BOFIT Weekly Review 2019/31

Russia tries to promote the ruble by easing the repatriation requirement for export earnings



The fresh law amendment applies to ruble-denominated export contracts, where the contracts also call for payment of export deals in rubles.

The repatriation requirement will be gradually phased out between the start of 2020 and start of 2024 for Russia’s principal exports (commodities such as crude oil, petroleum products, natural gas, coal, as well as waste and scrap metal).
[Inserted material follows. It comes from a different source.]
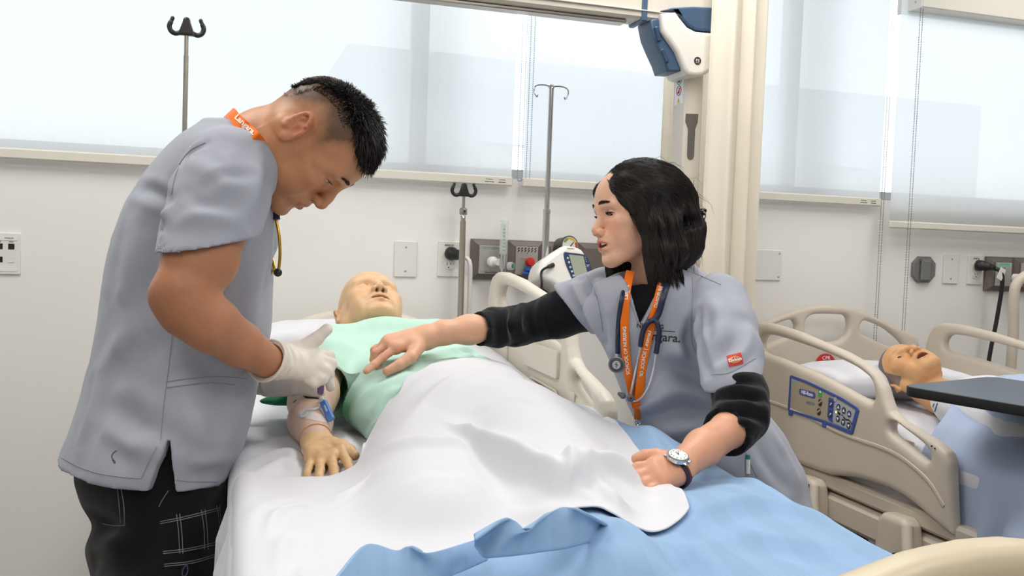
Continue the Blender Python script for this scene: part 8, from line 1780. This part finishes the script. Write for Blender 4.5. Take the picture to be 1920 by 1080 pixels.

The repatriation requirement for other ruble-denominated export earnings will be dropped completely in one go from the start of 2020. The explanatory note to the law amendment says that due to the large amount of criminal activity associated with the export of raw timber and raw timber materials, the law maintains complete repatriation requirements for that branch.

Major currencies in Russian exports and imports, 2013–2019

Source: Central Bank of Russia.

All export earnings are currently subject to the repatriation requirement regardless of the currency used in the export contract. However, Russia long ago did away with the requirement of converting export earnings into rubles.

The purpose for eliminating the repatriation requirement is to encourage the use of the ruble in e.g. Russian exports where the share of the ruble has seen no gains in recent years. The euro’s share in Russian export contracts has doubled. Last winter, the euro’s share exceeded 20 %.